Les paroles du Psaume : « La loi du Seigneur est parfaite, qui redonne vie… le commandement du Seigneur est limpide, il clarifie le regard » sont peut-être issues d’un priant vivant le temps béni du sabbat. Car ce temps permet une mise à distance du quotidien, de l’immédiat pour relire avec d’autres, le mystère de Dieu et de l’humain. Prendre le temps de relire le mystère de la création de Dieu à l’œuvre dans le temps de notre histoire, prendre le temps de discerner « les signes des temps » est une œuvre de libération.
Pour Paul, c’est la révélation de Jésus comme Messie crucifié qui a clarifié son regard et qui a changé sa perception de l’histoire de son peuple. Ce Messie – scandale pour les juifs et folie pour les païens- (les nations non juives) est la vraie sagesse créatrice de Dieu pour les hommes. Ce messie crucifié a renversé, déplacé sa manière de comprendre le mystère de la vie.

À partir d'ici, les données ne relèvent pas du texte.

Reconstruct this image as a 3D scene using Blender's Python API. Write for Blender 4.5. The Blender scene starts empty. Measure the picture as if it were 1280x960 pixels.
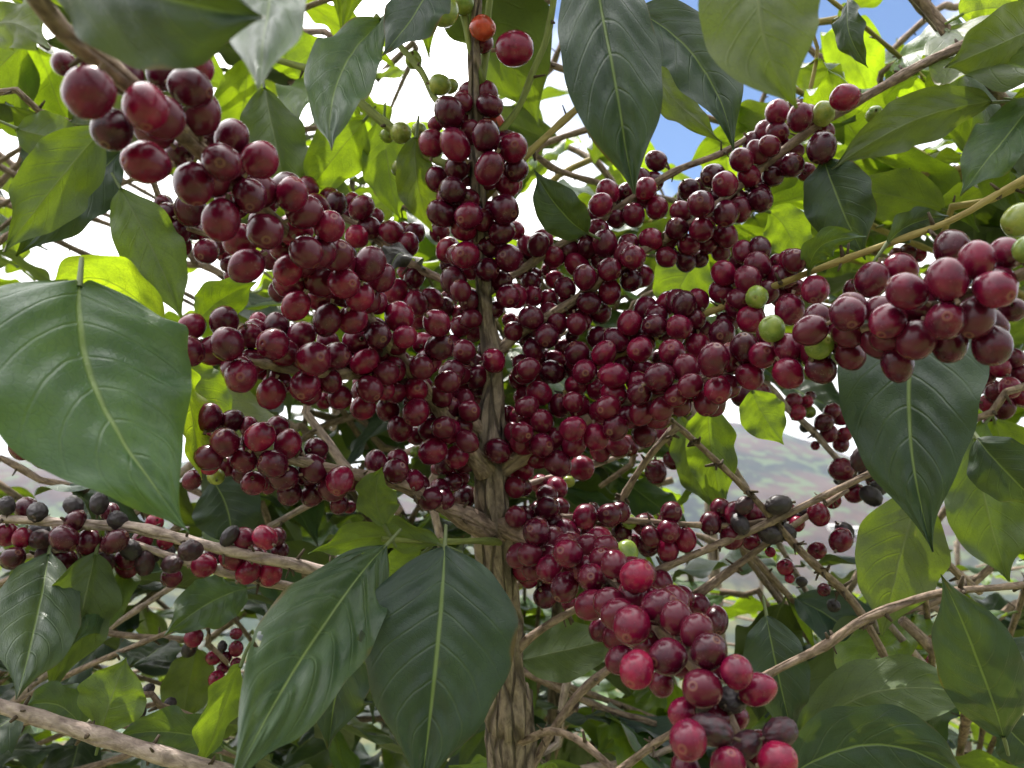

Ne nous étonnons pas alors d’entendre au cours de notre liturgie, le récit de l’Évangile de Saint Jean, qui place ce geste prophétique de Jésus au début de sa manifestation aux hommes, juste après le récit des noces de Cana en Galilée. Au temple de Jérusalem, lors de la Pâques, Jésus procède non pas à un remplissage des jarres de purification comme à Cana, mais à un vide, une libération de l’espace des marchands du temple, qui rend caduc les sacrifices. Jésus chasse, renverse, met à terre, et donne une parole prophétique qui sera à relier au mystère de la Pâques, de la libération de la maison d’esclavage.

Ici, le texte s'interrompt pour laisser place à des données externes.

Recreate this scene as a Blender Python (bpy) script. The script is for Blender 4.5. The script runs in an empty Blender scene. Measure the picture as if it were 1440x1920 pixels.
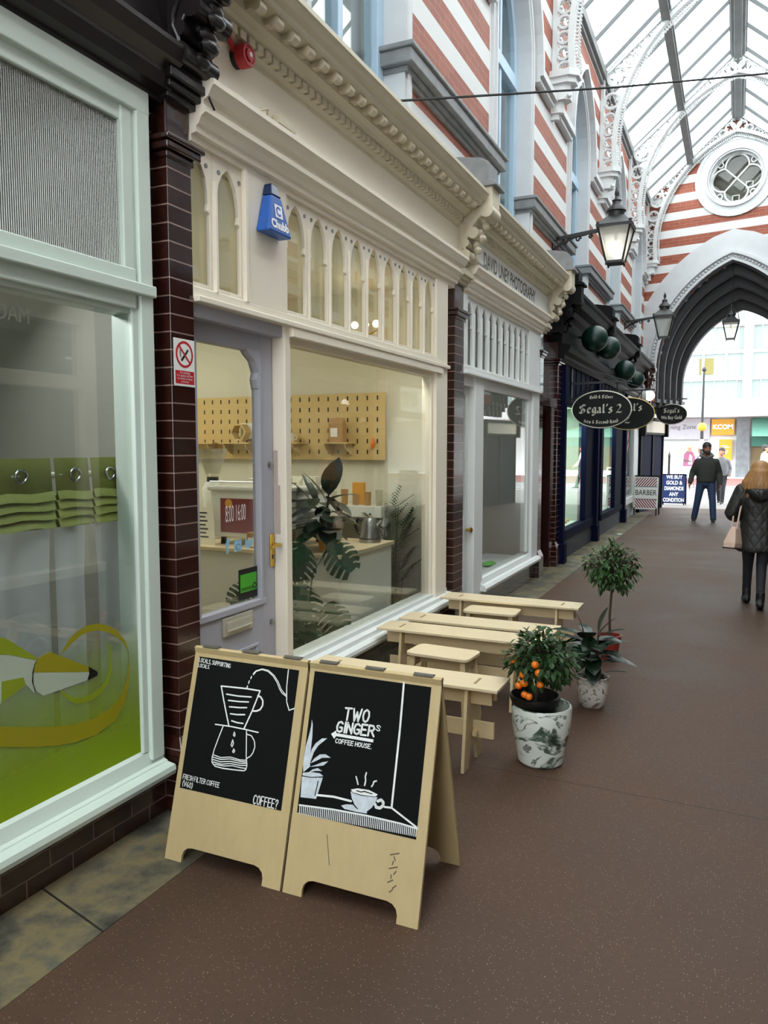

Si en Église, nous instituons, pour ne pas perdre la mémoire, une liturgie, des rites, un langage religieux, qui nous aide à vivre un commun, nous avons aussi à laisser la parole du Christ subvertir nos représentations. Jésus posant ce geste prophétique de dispersion des marchands du temple, subvertit le culte du temple, et le langage sacrificiel qui est associé… Il prophétise comment sa Pâques n’en a pas fini de subvertir nos pratiques religieuses et sociales.

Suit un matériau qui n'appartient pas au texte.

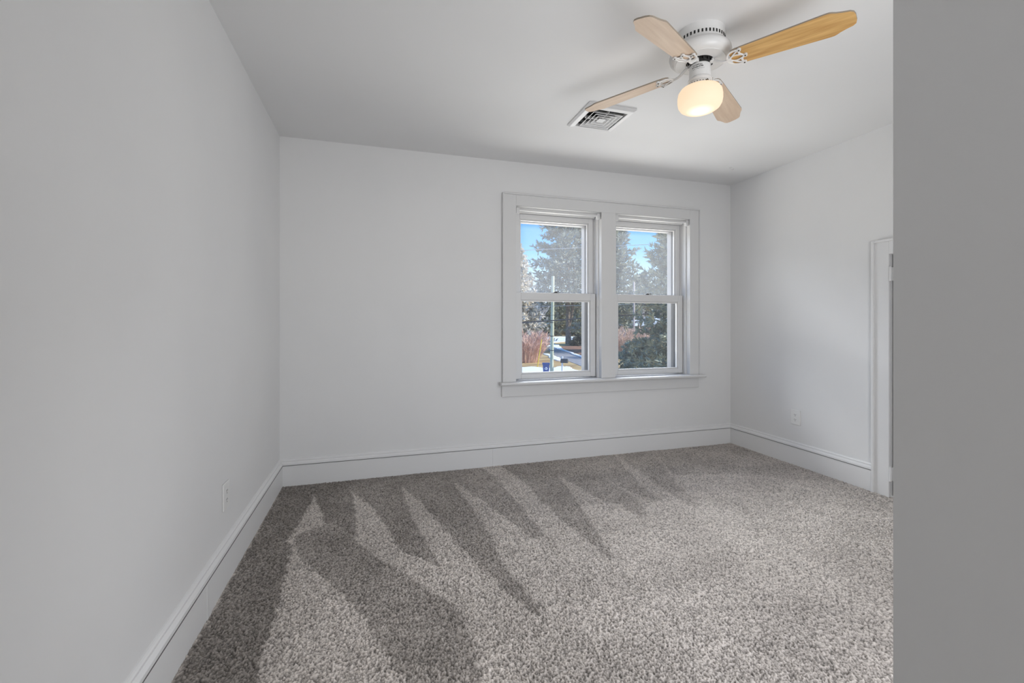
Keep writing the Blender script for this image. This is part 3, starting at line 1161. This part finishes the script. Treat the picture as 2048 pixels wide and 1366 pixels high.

Nous célébrons ici dimanche après dimanche le mémorial de sa Pâques. Notre célébration, lorsque nous communions à sa parole, à son corps et à son sang, n’est pas close sur elle-même, elle est ouverte comme le tombeau vide au matin de Pâques. Ce que nous vivons ici est une station de ressourcement, dont l’enjeu n’est pas le culte pour lui-même, mais notre incarnation sociale. Nous chérissons en monde catholique « la présence réelle » du corps eucharistique du Christ. Mais ce corps est fait pour être mangé, assimilé. Autrement dit, communiant à la présence du Christ qui nous réconcilie les uns aux autres, nous sommes appelés, là où nous sommes, dans la vie ordinaire, à être présence humaine réelle envers nos frères, à tisser des relations nouvelles afin que le nom de Dieu soit sanctifié.